Pesquisar este blog

quinta-feira, 5 de janeiro de 2012

Cansada

 

Pendurando as Chuteiras

Cansei. De pesar as palavras, de domar os afetos, de esgueirar os sentidos. Cansei de explicar. De justificar. De emprestar minhas mãos para que se cavem abismos. Cansei das unhas quebradas e das pontas dos dedos em sangue. Não quero mais a cabeça baixa, os olhos famintos, a alegria capenga de um entendimento fugaz. Cansei de chegar antes, de esperar sentada, das mãos postas. Cansei de abrir portas e janelas, cansei de arrumar sala, cansei de servir o chá. Cansei do sorriso educado, da frase de efeito, do melhor ângulo pra fotografia. Cansei de esperar a palavra, o sorriso, o abraço. Cansei da dor que deixo surgir em mim. Cansei da garganta em sal, dos olhos molhados, do oco no peito. Estou cansada das horas, das páginas, das suposições. Cansei de adivinhar.
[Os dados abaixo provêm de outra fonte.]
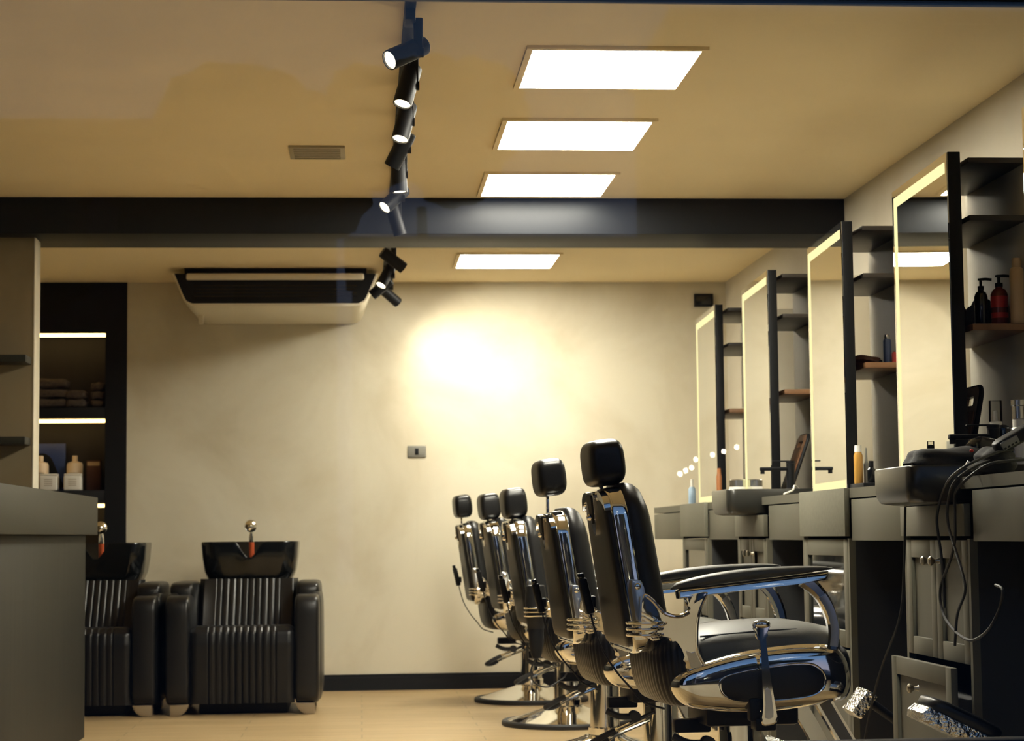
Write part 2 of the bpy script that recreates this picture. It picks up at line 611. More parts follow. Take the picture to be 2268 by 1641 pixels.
for (hx, hy), d, on, lab in heads:
    zc = 2.50
    t = thing('track_spotlight', lab, 'spotlight', (hx, hy, zc), 0, 'black spotlights along the ceiling track')
    q = aim(d).to_matrix().to_4x4()
    # local -Z is the beam
    b = MB()
    b.lathe([(0.0, 0.075), (0.028, 0.075), (0.0315, 0.071), (0.0325, 0.06), (0.0325, -0.072), (0.0318, -0.076), (0.0285, -0.076), (0.0280, -0.066), (0.0, -0.066)], n=32, T=q)
    b.build('lamp_body', 'black', t)
    MB().lathe([(0.0, -0.0665), (0.0279, -0.0665), (0.0279, -0.0695), (0.0, -0.0695)], n=24, T=q).build('lens', 'lens_on', t)
    b = MB()
    ox = 0.034
    b.box(RX-hx-0.016, RX-hx+0.016, -0.055, 0.055, H-0.058-zc, H-0.022-zc, 0.003)
    b.box(RX-hx+0.010, RX-hx+ox+0.006, -0.013, 0.013, -0.012, H-0.040-zc, 0.004)
    b.lathe([(0.0, -0.010), (0.016, -0.010), (0.016, 0.012), (0.0, 0.012)], n=20, T=Matrix.Translation((RX-hx+ox-0.004, 0, 0)) @ Matrix.Rotation(PI/2, 4, 'Y'))
    b.build('bracket', 'black', t)
    if True:
        la = bpy.data.lights.new('spot', 'SPOT')
        la.energy = 78 if on == 2 else 45
        la.color = (1.0, 0.93, 0.78)
        la.spot_size = math.radians(110 if on == 2 else 60)
        la.spot_blend = 1.0
        la.shadow_soft_size = 0.03
        lo = bpy.data.objects.new('spot', la)
        COL.objects.link(lo)
        lo.parent = t
        dn = Vector(d).normalized()
        lo.location = dn*0.072
        lo.rotation_euler = aim(d).to_euler()

# air conditioner under the ceiling against the back wall
ac = thing('air_conditioner', 'cream ceiling mounted air conditioner with dark outlet on the back wall', 'air conditioner', (-0.52, 12.25, 2.40))
def ac_ring(y, w0, w1, z0, z1, r=0.04, n=6):
    # trapezoid with rounded lower corners, wider at the top
    pts = []
    for sx_ in (1, -1):
        arc = []
        for i in range(n+1):
            a = i/n
            # quadratic corner between top side and bottom
            p0 = (sx_*(w0/2*0.30 + w1/2*0.70), z0+(z1-z0)*0.30)
            p1 = (sx_*w1/2, z0)
            p2 = (sx_*(w1/2-0.07), z0)
            arc.append(((1-a)**2*p0[0]+2*a*(1-a)*p1[0]+a*a*p2[0], (1-a)**2*p0[1]+2*a*(1-a)*p1[1]+a*a*p2[1]))
        if sx_ == 1:
            pts += [(w0/2, z1)] + arc
        else:
            pts += arc[::-1] + [(-w0/2, z1)]
    return [(p[0], y, p[1]) for p in pts]
b = MB()
b.loft([ac_ring(0.0, 1.264, 1.09, 0.010, 0.212), ac_ring(0.05, 1.267, 1.09, 0.0, 0.215), ac_ring(0.30, 1.25, 1.08, -0.012, 0.222), ac_ring(0.716, 1.2, 1.05, -0.025, 0.23)])
b.build('casing', 'white', ac)
def ac_in(y, dz):
    pts = [(0.618, 0.212), (0.566, 0.085), (0.545, 0.045), (0.510, 0.028), (-0.510, 0.028), (-0.545, 0.045), (-0.566, 0.085), (-0.618, 0.212)]
    return [(p[0], y, p[1]+dz) for p in pts]
b = MB()
b.loft([ac_in(-0.004, 0), ac_in(0.02, 0)])
b.build('outlet', 'black', ac)
b = MB()
b.box(-0.545, 0.545, -0.030, 0.0, 0.170, 0.212, 0.012, 3)
b.build('flap', 'white', ac)
b = MB()
for k in range(4):
    b.box(-0.50, 0.50, -0.007, -0.003, 0.068+k*0.022, 0.074+k*0.022)
b.build('louvres', 'black_gloss', ac)
MB().box(-0.495, -0.465, 0.30, 0.34, -0.066, 0.0, 0.006).build('drain_spout', 'white', ac)
b = MB()
for x in (-0.4, 0.4):
    b.box(x-0.03, x+0.03, 0.2, 0.5, 0.215, 0.252)
b.box(-0.56, 0.56, 0.03, 0.6, 0.20, 0.249)  # black slab stands in for the shade in the gap below the ceiling
b.build('bracket_and_gap_shade', 'black', ac)

# wall plates
t = thing('wall_switch', 'small grey switch plate on the cream back wall above the barber chairs', 'switch', (0.364, YW, 1.538))
MB().box(-0.059, 0.059, -0.010, 0, -0.038, 0.038, 0.004).build('plate', 'grey', t)
MB().box(-0.012, 0.012, -0.014, -0.009, -0.020, 0.020, 0.002).build('rocker', 'black', t)
t = thing('wall_box', 'small black rectangular box high on the back wall by the right corner', 'wall box', (2.27, YW, 2.526))
MB().box(-0.064, 0.064, -0.03, 0, -0.043, 0.043, 0.005).build('casing', 'black', t)
MB().box(-0.052, 0.052, -0.033, -0.029, -0.030, 0.030, 0.002).build('cover', 'black_gloss', t)

# ------------------------------------------------------------------ black lit niche in the back wall
nc = thing('shelving_unit', 'black built-in shelving with glowing shelf edges at the left of the back wall', 'shelving', (0, YW, 0))
b = MB()
IX0, IX1 = -1.645, -2.66
b.box(IX0, NX0, -0.004, 0.36, 0, H)
b.box(NX1, IX1, -0.004, 0.36, 0, H)
b.box(NX1, NX0, 0.345, 0.37, 0, H)
b.box(IX1, IX0, -0.004, 0.34, 2.345, H)
b.box(IX1, IX0, -0.004, 0.34, 0, 0.62)
b.build('carcass', 'black', nc)
MB().box(IX1, IX0, 0.338, 0.345, 0.62, 2.345).build('back_board', 'niche_wood', nc, flat=True)
for zt_, zb_ in ((1.838, 1.768), (1.305, 1.222)):
    MB().box(IX1, IX0, 0.0, 0.34, zb_, zt_, 0.002).build('shelf', 'black', nc)
for z in (2.308, 1.751, 1.205):
    MB().box(IX1+0.001, IX0-0.001, 0.003, 0.022, z-0.011, z+0.011, 0.004).build('light_strip', 'shelf_strip', nc)
b = MB()
b.box(IX1, IX0, 0.0, 0.34, 2.319, 2.346)
b.build('top_board', 'black', nc)

# towels on the upper shelf
def towel(loc, sx_, sy_, sz_, lab, seed):
    rnd = random.Random(seed)
    ph = [rnd.uniform(0, 6) for _ in range(6)]
    def fn(p):
        k = 1 + 0.07*math.sin(9*p.x/sx_*0.5+ph[0]) + 0.05*math.sin(14*p.y/sy_*0.4+ph[1])
        return Vector((p.x, p.y, p.z*0.84*k + 0.003*math.sin(6*p.x/sx_+ph[2])))
    o = MB().sq((0, 0, 0), (sx_, sy_, sz_), 0.45, 0.4, 32, 16, fn=fn).build('folded_towel', 'towel', loc=loc)
    return tag(o, lab, 'towel', 'dark folded towels on the upper lit shelf')
yb = YW+0.14
for k in range(3):
    towel((-2.02, yb, 1.838+0.034+0.064*k), 0.125, 0.10, 0.036, ['dark folded towel at the bottom of the left stack, upper lit shelf', 'dark folded towel in the middle of the left stack, upper lit shelf', 'dark folded towel topmost of the left stack, catching warm light'][k], 10+k)
for k in range(2):
    towel((-1.84, yb-0.02, 1.838+0.030+0.058*k), 0.066, 0.09, 0.033, ['dark folded towel under the low middle pile, upper lit shelf', 'dark folded towel on top of the low middle pile, upper lit shelf'][k], 20+k)
for k in range(3):
    towel((-1.70, yb+0.02, 1.838+0.030+0.056*k), 0.052, 0.10, 0.032, ['dark folded towel at the bottom of the right stack, upper lit shelf', 'dark folded towel in the middle of the right stack, upper lit shelf', 'dark folded towel topmost of the right stack, warm lit edge'][k], 30+k)

def lotion_bottle(loc, lab):
    t = thing('lotion_bottle', lab, 'bottle', loc, 0, 'cream bottles on the lower lit shelf')
    MB().lathe([(0, 0), (0.048, 0), (0.052, 0.006), (0.052, 0.165), (0.046, 0.182), (0.022, 0.190), (0, 0.190)], n=28).build('bottle_body', 'cream', t)
    MB().lathe([(0, 0.189), (0.018, 0.189), (0.018, 0.224), (0.016, 0.228), (0, 0.228)], n=20).build('cap', 'cream', t)
    MB().box(-0.03, 0.03, -0.0535, -0.045, 0.11, 0.118).build('label_print', 'print', t)
def cream_jar(loc, lab):
    t = thing('cream_jar', lab, 'jar', loc, 0, 'square white jars on the lower lit shelf')
    MB().box(-0.056, 0.056, -0.05, 0.05, 0, 0.095, 0.008, 3).build('jar_body', 'white_pure', t)
    MB().box(-0.054, 0.054, -0.048, 0.048, 0.096, 0.108, 0.004).build('lid', 'white_pure', t)
    b = MB()
    for k in range(4):
        b.box(-0.026, 0.026, -0.0515, -0.0495, 0.030+k*0.013, 0.035+k*0.013)
    b.build('label_print', 'print', t)
lotion_bottle((-2.075, YW+0.14, 1.305), 'tall cream lotion bottle beside the blue card, partly behind the partition edge')
lotion_bottle((-1.855, YW+0.14, 1.305), 'tall cream lotion bottle standing alone right of the blue card')
cream_jar((-2.005, YW+0.055, 1.305), 'square white cream jar in front of the blue card')
cream_jar((-1.852, YW+0.055, 1.305), 'square white cream jar in front of the right-hand lotion bottle')
t = thing('product_card', 'blue display card with a dark silhouette behind the lotion bottles', 'card', (-2.04, YW+0.27, 1.305))
MB().box(-0.105, 0.105, 0, 0.012, 0, 0.315, 0.002).build('card', 'blue', t)
sil = smooth2([(-0.105, 0.02), (0.085, 0.02), (0.075, 0.08), (0.045, 0.15), (0.015, 0.215), (-0.02, 0.245), (-0.06, 0.25), (-0.105, 0.23)], 3)
MB().prism(sil, -0.003, 0.001).build('dark_figure', 'black', t)
t = thing('small_box', 'small brown box behind the right lotion bottle on the lit shelf', 'box', (-1.745, YW+0.24, 1.305))
MB().box(-0.045, 0.045, -0.03, 0.03, 0, 0.20, 0.003).build('carton', 'brown_cloth', t)
MB().box(-0.04, 0.04, -0.0315, -0.029, 0.165, 0.19).build('carton_print', 'tan', t)

# ------------------------------------------------------------------ reception desk and partition shelves
dk = thing('reception_desk', 'long grey reception desk with thick overhanging top at the left', 'desk', (-1.5, 7.4, 0))
b = MB()
b.box(-0.085, 0.113, -2.85, 2.80, 0, 1.01, 0.003)
b.build('body', 'desk_body', dk)
b = MB()
b.box(-0.085, 0.168, -2.90, 2.836, 1.01, 1.20, 0.003)
b.build('top', 'desk_top', dk)
for z, lab in ((1.842, 'upper grey floating shelf on the plaster partition'), (1.447, 'lower grey floating shelf on the plaster partition')):
    b = MB()
    b.box(-2.6, -1.605, 9.66, 9.828, z, z+0.036, 0.002)
    tag(b.build('wall_shelf', 'desk_top'), lab, 'shelf', 'floating shelves on the partition')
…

Sou eu. Essa. Cansada. Sorriso mais triste, sigo. No espelho, desconheço a melancolia que pinta despedidas no meu olho. Lavo as mãos, a alma, largo os sonhos. Rasgo os diálogos planejados, as tiradas espontâneas disciplinadamente ensaiadas, volto um a um os passos que dei em direção ao nada que eu chamava encontro. Como quem cutuca a ferida, investigo as boas memórias que vão perdendo adjetivos. Não foram boas, não são memórias, são narrativas que fiz sobre o vazio. Ou quase. Nem isso. Nem posso dizer-te personagem meu. Estás ali, fora, inteiro, sem precisar e sem saber de mim mais do que o gesto fácil e a palavra leve. Então é isso: um lamento. Só um instante a mais antes de bater a chinela, sacudir os ombros, espiar a estrada e deixar o vento fazer seu serviço. Só um instante pra fazer de conta que escrever ajuda. Mas não. Bastava dizer: dói, vou ali chorar um pouco.